The GOP had three chances to repeal Obamacare, and whiffed every time


If it wasn’t so serious, it would be hilarious watching Republicans try to pass health care legislation – hilarious if you enjoy the kind of slapstick humor perfected by The Three Stooges.

Republicans are so disjointed that Dr. Frankenstein would throw his hands up in despair. There were three different votes this week on Republican plans to repeal and replace Obamacare, and various combinations of Republicans, by accident or design, stopped them all, effectively voting to keep Obamacare alive, if not well.

Keep in mind that to pass a bill, the GOP could only afford to lose two Republican votes, since Democrats are united in a way that Republicans can only envy.

So first, there was a broad repeal-and-replace vote. Nine Republican senators voted against it, including Susan Collins, Lisa Murkowski, Dean Heller, Bob Corker, Tom Cotton, Lindsey Graham, Mike Lee, Jerry Moran and the ubiquitous Rand Paul.

Then there was a clean repeal vote. No replacement, just repeal. This time, Collins, Murkowski and Heller were joined by John McCain (politics aside, prayers for McCain), Lamar Alexander, Shelley Moore Capito and my old boss, Rob Portman, all voting against that one, despite the fact the repeal would not have gone into effect for two long years, plenty of time to come up with a better replacement.

Finally, there was the so-called “skinny repeal,” apparently named after Larry or Moe, since Curly wouldn’t qualify. The “skinny repeal” was a bill designed not to become law, but just to let the Senate pass something so it could end up back in committee for a real bill to be worked out with the House.

Republican Majority Leader Mitch McConnell titled it the “Health Care Freedom Act,” but he should have more honestly called it, “Just Vote For This Because Even If You Don’t Like It, It’s Not Becoming Law! Please!”

Even with that, Collins and Murkowski phoned in their “nays,” and McCain, he of maverick fame, surprised most of his colleagues by also voting against it (c’mon, that’s why they call him maverick), providing the third and decisive vote needed to sink the bill and leaving Democrats and the mainstream media celebrating yet another Republican flub.

You can’t make this stuff up. Three pitches. Three swings at the ball. Three whiffs. The GOP was called out.

The media kept reporting various polls showing the unpopularity of the Republican plan to replace Obamacare. Republican plan? What Republican plan? How could the public intelligently weigh in on a Republican plan about which they knew only one thing, which was that fewer people would be insured?

The only thing the public was told about the Republican plan was that it would take health insurance away from 32 million Americans, or 22 million Americans, or 16 million Americans, depending on the Congressional Budget Office score of the day. You know the CBO, right? It’s the “non-partisan” government agency that has a prediction track record as about as accurate as guessing the number of jelly beans in a jar. But everyone waits in breathless anticipation to see how the CBO will score a plan.
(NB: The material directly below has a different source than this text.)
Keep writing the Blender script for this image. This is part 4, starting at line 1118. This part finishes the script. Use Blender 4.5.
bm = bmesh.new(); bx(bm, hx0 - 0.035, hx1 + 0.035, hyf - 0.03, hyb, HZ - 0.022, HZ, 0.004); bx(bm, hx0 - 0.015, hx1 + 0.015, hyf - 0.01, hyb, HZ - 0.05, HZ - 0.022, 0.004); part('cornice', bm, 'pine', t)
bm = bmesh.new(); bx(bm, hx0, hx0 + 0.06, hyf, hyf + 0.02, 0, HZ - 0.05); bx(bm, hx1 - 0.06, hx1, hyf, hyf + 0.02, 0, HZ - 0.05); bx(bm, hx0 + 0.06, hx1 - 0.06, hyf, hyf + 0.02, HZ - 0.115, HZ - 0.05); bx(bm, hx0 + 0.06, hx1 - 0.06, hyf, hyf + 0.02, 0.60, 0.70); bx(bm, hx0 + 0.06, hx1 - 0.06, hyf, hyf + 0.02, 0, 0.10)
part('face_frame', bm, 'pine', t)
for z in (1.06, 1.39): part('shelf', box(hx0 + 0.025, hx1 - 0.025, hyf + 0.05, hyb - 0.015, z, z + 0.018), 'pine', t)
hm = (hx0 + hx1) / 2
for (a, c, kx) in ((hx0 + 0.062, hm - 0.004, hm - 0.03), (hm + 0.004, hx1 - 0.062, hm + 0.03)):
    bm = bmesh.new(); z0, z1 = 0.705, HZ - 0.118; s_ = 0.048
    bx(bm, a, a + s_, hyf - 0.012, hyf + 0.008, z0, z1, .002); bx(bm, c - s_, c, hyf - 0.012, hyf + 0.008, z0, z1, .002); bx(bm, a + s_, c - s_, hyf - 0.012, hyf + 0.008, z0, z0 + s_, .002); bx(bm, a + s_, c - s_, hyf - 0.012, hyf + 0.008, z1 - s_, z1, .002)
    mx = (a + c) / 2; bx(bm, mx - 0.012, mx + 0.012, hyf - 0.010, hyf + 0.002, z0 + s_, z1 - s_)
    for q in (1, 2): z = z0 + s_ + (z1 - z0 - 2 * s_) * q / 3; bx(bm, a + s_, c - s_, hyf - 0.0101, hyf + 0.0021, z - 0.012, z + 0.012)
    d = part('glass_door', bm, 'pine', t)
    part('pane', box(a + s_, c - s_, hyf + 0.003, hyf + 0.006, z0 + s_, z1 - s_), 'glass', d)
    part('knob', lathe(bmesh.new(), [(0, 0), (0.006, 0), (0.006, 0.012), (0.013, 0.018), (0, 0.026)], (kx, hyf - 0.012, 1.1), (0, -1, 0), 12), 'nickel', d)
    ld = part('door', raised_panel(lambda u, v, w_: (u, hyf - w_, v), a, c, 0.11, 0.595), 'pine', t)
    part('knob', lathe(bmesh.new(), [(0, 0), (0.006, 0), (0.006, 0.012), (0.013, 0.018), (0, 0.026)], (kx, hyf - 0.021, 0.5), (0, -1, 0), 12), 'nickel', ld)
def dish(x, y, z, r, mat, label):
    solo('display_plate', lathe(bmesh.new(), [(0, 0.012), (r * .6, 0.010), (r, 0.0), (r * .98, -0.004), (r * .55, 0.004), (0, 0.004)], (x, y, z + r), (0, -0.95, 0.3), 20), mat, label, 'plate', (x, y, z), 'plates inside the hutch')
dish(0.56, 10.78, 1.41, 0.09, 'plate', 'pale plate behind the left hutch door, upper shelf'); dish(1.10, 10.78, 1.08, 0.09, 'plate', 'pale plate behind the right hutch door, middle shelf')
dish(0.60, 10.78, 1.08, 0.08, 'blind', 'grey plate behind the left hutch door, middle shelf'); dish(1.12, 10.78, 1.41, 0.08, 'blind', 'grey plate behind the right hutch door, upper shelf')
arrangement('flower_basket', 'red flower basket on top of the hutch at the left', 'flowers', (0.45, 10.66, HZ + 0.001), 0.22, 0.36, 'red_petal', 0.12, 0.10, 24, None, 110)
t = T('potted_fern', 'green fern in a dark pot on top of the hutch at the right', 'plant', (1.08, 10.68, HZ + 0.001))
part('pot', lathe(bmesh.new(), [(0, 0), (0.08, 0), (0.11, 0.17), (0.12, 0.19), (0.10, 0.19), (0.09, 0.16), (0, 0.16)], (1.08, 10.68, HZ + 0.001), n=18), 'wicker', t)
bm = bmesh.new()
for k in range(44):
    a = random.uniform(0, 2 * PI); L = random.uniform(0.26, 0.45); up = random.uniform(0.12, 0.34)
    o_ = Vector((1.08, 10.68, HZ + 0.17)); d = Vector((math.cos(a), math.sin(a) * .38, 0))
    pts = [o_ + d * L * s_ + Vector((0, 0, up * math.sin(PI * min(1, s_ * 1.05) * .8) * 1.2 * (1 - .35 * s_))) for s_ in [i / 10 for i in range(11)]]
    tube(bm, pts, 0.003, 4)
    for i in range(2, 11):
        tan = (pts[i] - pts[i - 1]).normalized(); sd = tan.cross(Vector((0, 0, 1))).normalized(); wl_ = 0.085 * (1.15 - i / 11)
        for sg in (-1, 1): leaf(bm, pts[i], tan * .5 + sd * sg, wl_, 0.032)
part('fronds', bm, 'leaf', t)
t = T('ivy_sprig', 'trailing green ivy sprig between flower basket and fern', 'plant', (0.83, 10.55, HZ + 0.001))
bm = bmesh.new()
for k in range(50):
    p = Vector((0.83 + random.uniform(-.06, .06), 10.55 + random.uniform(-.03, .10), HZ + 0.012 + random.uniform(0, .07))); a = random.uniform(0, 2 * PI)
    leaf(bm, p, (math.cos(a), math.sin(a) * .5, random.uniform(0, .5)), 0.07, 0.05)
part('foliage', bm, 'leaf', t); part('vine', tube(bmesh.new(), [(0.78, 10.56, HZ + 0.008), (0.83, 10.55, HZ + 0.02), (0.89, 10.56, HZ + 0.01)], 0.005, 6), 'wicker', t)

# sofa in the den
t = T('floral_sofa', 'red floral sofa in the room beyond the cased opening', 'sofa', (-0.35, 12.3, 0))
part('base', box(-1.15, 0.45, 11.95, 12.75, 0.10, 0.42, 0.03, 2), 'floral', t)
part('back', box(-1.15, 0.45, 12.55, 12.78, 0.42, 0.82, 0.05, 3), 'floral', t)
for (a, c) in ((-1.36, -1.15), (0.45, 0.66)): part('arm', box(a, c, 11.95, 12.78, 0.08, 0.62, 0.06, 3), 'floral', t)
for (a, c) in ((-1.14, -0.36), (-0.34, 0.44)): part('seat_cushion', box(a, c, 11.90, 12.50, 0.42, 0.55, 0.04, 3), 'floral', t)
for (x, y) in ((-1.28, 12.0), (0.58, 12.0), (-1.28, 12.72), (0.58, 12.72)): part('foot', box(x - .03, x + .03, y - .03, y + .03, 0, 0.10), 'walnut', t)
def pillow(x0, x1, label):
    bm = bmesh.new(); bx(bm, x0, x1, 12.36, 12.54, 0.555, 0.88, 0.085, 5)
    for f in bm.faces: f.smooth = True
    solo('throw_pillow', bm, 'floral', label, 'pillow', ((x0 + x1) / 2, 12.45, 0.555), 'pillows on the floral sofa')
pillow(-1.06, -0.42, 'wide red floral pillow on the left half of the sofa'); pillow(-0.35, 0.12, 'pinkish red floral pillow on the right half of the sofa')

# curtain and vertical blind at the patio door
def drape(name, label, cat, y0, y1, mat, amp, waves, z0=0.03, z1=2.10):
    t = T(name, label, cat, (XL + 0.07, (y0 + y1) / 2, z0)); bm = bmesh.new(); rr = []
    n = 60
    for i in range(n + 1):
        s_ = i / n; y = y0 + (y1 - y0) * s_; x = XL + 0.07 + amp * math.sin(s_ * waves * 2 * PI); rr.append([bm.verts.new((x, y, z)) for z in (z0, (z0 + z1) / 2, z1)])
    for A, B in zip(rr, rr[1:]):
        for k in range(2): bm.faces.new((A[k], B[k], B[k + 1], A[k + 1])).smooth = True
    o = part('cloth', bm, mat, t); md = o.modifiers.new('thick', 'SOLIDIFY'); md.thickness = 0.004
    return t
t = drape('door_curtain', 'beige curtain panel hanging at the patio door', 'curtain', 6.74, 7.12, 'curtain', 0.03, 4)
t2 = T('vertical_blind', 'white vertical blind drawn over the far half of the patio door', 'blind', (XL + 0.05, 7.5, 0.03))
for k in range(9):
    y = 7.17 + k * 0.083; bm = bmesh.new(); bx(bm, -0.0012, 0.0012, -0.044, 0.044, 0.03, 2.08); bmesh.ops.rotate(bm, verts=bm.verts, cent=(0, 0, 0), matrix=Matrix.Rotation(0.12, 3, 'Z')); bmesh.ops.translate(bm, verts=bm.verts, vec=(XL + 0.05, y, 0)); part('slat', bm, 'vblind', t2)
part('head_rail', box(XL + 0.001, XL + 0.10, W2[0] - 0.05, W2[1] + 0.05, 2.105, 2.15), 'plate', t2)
Of course a Republican plan will mean fewer people will be insured! Why? Because it would do away with the individual mandate forcing people to buy health insurance. But please forgive me, because I’m engaging in logic, and the subject here is the Republican Party.

So, the number of people who would lose health insurance was the only message that got through to the public, which is another GOP failure.

Sen. Chuck Schumer, who, as minority leader, has the easiest job in America – how hard is it to win the message war with Republicans? – issued a statement. “We are not celebrating, we are relieved,” he said, trying not to smirk as the celebration began.

At least The Three Stooges were entertaining and harmless. Republicans are neither.

Even though he voted against the straight repeal plan, which is unfortunate, Portman did at least vote for the last-ditch “skinny repeal,” even though I’m sure he wasn’t a fan of it.

And I will give him credit, too, for issuing a statement promising not to give up, unlike McConnell, who indicated he was done.

Portman said, “I know some may want to throw in the towel and do nothing, but I don’t believe that is the responsible course of action. Doing nothing would leave tens of thousands of Ohioans stranded without health insurance and everyone with higher costs. We can do better, and I’m not giving up.”

There is some, slight hope for the GOP, and that is to get something done before the end of the year, before Ohioans and others across America are forced to either buy health insurance or pay an IRS fine, before more insurers abandon entire counties state by state, before premiums keep rising even more on their own than whatever increases would come under a Republican plan.

President Trump has probably been right all along – let Obamacare collapse under its own weight, leading to Americans begging Republicans to fix it.

We’ll see. But right now, the signs aren’t good, and being in the majority is about as meaningless right now for the Republican Party as if the Washington Generals were allowed to play 7 on 5 against the Harlem Globetrotters. We still know what the outcome would be.